Don’t expect this to happen. But it would be nice if the nomination process could result in candor from both the senators and the nominee about this kind of stuff.

It would be nice if Sonia Sotomayor could say: "I haven’t been an activist judge because that’s not really appropriate at the levels I’ve worked at previously. But as a Supreme Court justice, I will be an activist judge — if by ‘activist’ you mean that I’ll read and interpret the law giving the widest possible latitude to civil liberties and individual rights. I’ll be an activist judge like those who struck down desegregation or laws against interracial marriage — rulings where the court was clearly right, but accused of overstepping its bounds — or any other case where the political branches ran roughshod over the rights of law-abiding Americans."

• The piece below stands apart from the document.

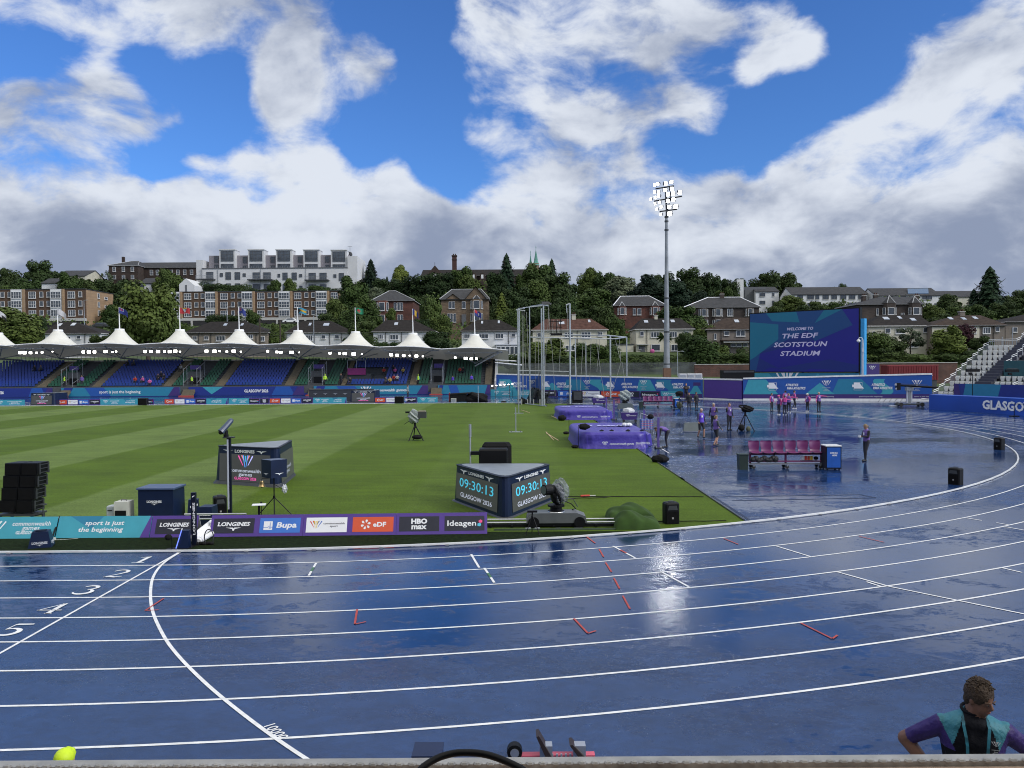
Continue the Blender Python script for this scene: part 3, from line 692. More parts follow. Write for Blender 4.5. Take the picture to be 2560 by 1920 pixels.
mb = MB();mb.tube([(c.x-.36,c.y-.05,0),(c.x-.36,c.y-.05,.42)],.01,Black);mb.ell((c.x-.36,c.y-.05,.46),(.035,.035,.045),Black,8,6);mb.cyl((c.x-.36,c.y-.05,0),.09,.02,Black);single(mb,'microphone','slim microphone on a short stand at the foot of the bell tripod','microphone')

# ------------------------------------------------------------------ at the finish line, on the verge
r = empty('lettered_post',(G(478,1369).x,19.45,0),'slim navy post with vertical white lettering at the finish line','post');mb = MB();mb.prism([(-.055,-.045),(.055,-.045),(.055,.045),(-.055,.045)],0,1.32,NavyD);mb.build('post',r)
mb = MB();mb.text(F((.018,-.05,.30),(0,0,1),(-1,0,0)),'LONGINES',.38,0,.055,InkW,.004,.03,0,.80);f = F((0,-.05,1.2),(1,0,0),(0,0,1));mb.fpoly(f,[(-.02,0),(.04,.04),(.04,.06),(-.02,.03)],.004,InkW);mb.build('lettering',r)
mb = MB();mb.cyl((0,0,0),.13,.03,Black);mb.build('base',r)
c = G(459,1371);r = empty('photo_cell',c,'navy leaning timing column with a blue light strip on the finish line','timing column');mb = MB()
mb.hexa([(-.12,-.10,0),(.13,-.10,0),(.13,.12,0),(-.12,.12,0),(-.03,-.02,.44),(.14,-.02,.44),(.14,.10,.44),(-.03,.10,.44)],Navy);mb.build('body',r)
mb = MB();mb.tube([(-.13,-.13,.03),(-.02,-.05,.46)],.012,mat('blue_light_strip',(.15,.22,.95),.4,em=1.2),8);mb.tube([(-.02,-.05,.46),(-.008,-.04,.5)],.014,InkW,8);mb.build('light_strip',r)
mb = MB();mb.box((0,0,.012),(.42,.3,.024),Black);mb.build('base',r)
mb = MB();c = G(430,1374);mb.tube([c,(c.x,c.y,.33)],.012,Black);mb.tube([(c.x,c.y,.33),(c.x-.08,c.y-.05,.36),(c.x-.02,c.y,.37)],.006,Black);mb.ell((c.x-.07,c.y-.04,.31),(.085,.07,.075),BlackCloth,12,8);mb.cyl((c.x,c.y,0),.14,.02,Black)
single(mb,'boom_microphone','microphone in black foam on a round foot beside the finish line','microphone')
# white ducting
r = empty('cable_duct',G(500,1362),'bundle of white pipes lying through the gap between the boards','pipes')
for i,(a,b_) in enumerate((((-.18,.05,.10),(-.12,1.25,.24)),((-.06,.05,.07),(-.02,1.2,.10)),((-.24,.15,.17),(-.22,1.35,.30)))):
    mb = MB();mb.tube([a,b_],.065,White,10);mb.build('pipe',r)
mb = MB()
for k in range(5):mb.ell((-.05+.09*k,-.08+.03*(k % 2),.05),(.07,.05,.045),BlackCloth,8,6)
mb.build('cable_bundle',r)
mb = MB();mb.tube([(.18+.19*math.cos(a)*.6,.12,.16+.2*math.sin(a)) for a in [i*PI/10 for i in range(21)]],.014,SteelD,6);mb.build('ring_clamp',r)
# navy tapered floor box
c = G(92,1372);r = empty('floor_timer',c+V3((0,.2,0)),'small navy tapered box with white lettering standing on the verge turf','timing box',rz=.35);mb = MB();mb.box((0,0,.20),(.52,.46,.40),Navy,0,.68);mb.build('body',r)
mb = MB();f = F((0,-.215,.12),(1,0,0),(0,.19,1));serif_line(mb,f,'LONGINES',0,.02,.055,InkG,.006,.34,0);wings(mb,f,0,-.035,.16,InkG)
f = F((.24,0,.12),(0,1,0),(-.19,0,1));serif_line(mb,f,'LONGINES',0,.02,.055,InkW,.006,.32,0);wings(mb,f,0,-.035,.16,InkW);mb.build('lettering',r)
mb = MB();mb.box((0,0,.41),(.22,.18,.02),NavyD);mb.build('cap',r)
mb = MB();a = G(127,1352);mb.tube([A(149,1291,20.78),a+V3((.02,.0,.03))],.022,Black,6);mb.box((a.x+.02,a.y,.04),(.16,.12,.07),Beige);mb.tube([a+V3((.05,0,.02)),a+V3((.3,.05,.015)),a+V3((.6,.18,.015))],.008,Beige,6)
single(mb,'board_strut','black strut with a beige clamp and cord between the two teal boards','strut')

# ------------------------------------------------------------------ triangular scoreboards
Screen = mat('screen_off',(.055,.056,.058),.35,em=.4,var=.06);LedC = mat('led_cyan',(.06,.45,.62),.4,em=.75,var=.02);LedW = mat('led_white',(.42,.45,.55),.4,em=.7,var=.02)
LedV = mat('led_violet',(.45,.45,.9),.4,em=.8);LedP = mat('led_pink',(.8,.1,.4),.4,em=.7);LedB = mat('led_blue',(.08,.3,.8),.4,em=.8);LedR = mat('led_salmon',(.8,.25,.3),.4,em=.6)
RoofGrey = mat('scoreboard_top',(.22,.25,.28),.3)
def scoreboard(P,h,taper,label,screens,rc=.22,skirt=.10,group='triangular scoreboards on the infield'):
    "P: three ground corners anti-clockwise (seen from above); corners are rounded"
    P = [V3((p[0],p[1],0)) for p in P];c = (P[0]+P[1]+P[2])/3;r = empty('scoreboard',c,label,'scoreboard',group)
    pts = [V3(p)-c for p in P]
    def ring(k,rr):
        out = []
        for i in range(3):
            p = pts[i]*k;a = (pts[i-1]*k-p).normalized();b_ = (pts[(i+1) % 3]*k-p).normalized();s = rr*1.6
            A_,B_ = p+a*s,p+b_*s
            for j in range(7):
                t_ = j/6;out.append(tuple(((A_*(1-t_)**2+p*2*t_*(1-t_)+B_*t_**2))[:2]))
        return out
    mb = MB();mb.prism(ring(1,rc),.03,h,Navy,top=ring(taper,rc));mb.build('body',r)
    mb = MB();mb.prism(ring(taper*1.01,rc),h,h+.035,NavyD);mb.prism(ring(taper*.90,rc),h+.035,h+.045,RoofGrey);mb.build('top_cover',r)
    mb = MB();mb.prism(ring(1.07,rc),0,skirt,SteelD,top=ring(1.01,rc));mb.build('skirt',r)
    for (i,fn) in screens:
        a,b_ = pts[i],pts[(i+1) % 3];at,bt = a*taper,b_*taper;U = (b_-a).normalized();Lg = (b_-a).length;s = rc*1.35
        # face plane: from bottom edge to top edge
        V_ = (((at+bt)/2+V3((0,0,h)))-((a+b_)/2));f = F(a+U*s+V_.normalized()*.0,U,V_);Wd = Lg-2*s;Hh = V_.length
        mb = MB();fn(mb,f,Wd,Hh);mb.build('screen',r)
    return r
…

It won’t happen. It would be a political disaster. But only because Republicans have succeeded in making "activist judge" a brand name to be despised. And that’s too bad.

BEN BOYCHUK

Sonia Sotomayor is no judicial activist. She’s said so herself again and again to her Senate interrogators. She’s distanced herself or contradicted almost everything she’s ever said or written that would have given Republicans the idea she might be a judicial activist. Turns out, the empathetic, "wise Latina" is one demure jurist.

Or maybe the conservatives were on to something. The nominee and her Democratic supporters on the committee took pains to redefine judicial activism in a way that would make conservatives like Chief Justice John Roberts look like Earl Warren and Sotomayor look a model of restraint.

Muddled in the discussion was the role of judges in checking government overreach. American conservatives hold that the Constitution both prescribes and proscribes what government may do. The history of 20th century Supreme Court jurisprudence, from the New Deal on, has been about undoing the old, limited, natural-rights based understanding of the Constitution.

It’s funny to hear liberal senators speak reverentially of "fundamental rights" created by court decisions less than 50 years old. Fundamental rights don’t require a court or Congress to create them.

It’s also funny to hear senators lament that the high court would overturn its own past decisions. Would they say Dred Scott or Plessy v. Ferguson, cases that affirmed fugitive slave laws and separate-but-equal treatment of blacks respectively, were somehow holy writ? Obviously not.

Truth is, Conservatives believe that the Constitution is not some "living document" that changes with circumstance. That way tyranny lies — because it suggests that the Constitution means whatever judges do like. Reaffirming America’s founding constitutional principles isn’t activist. It’s essential.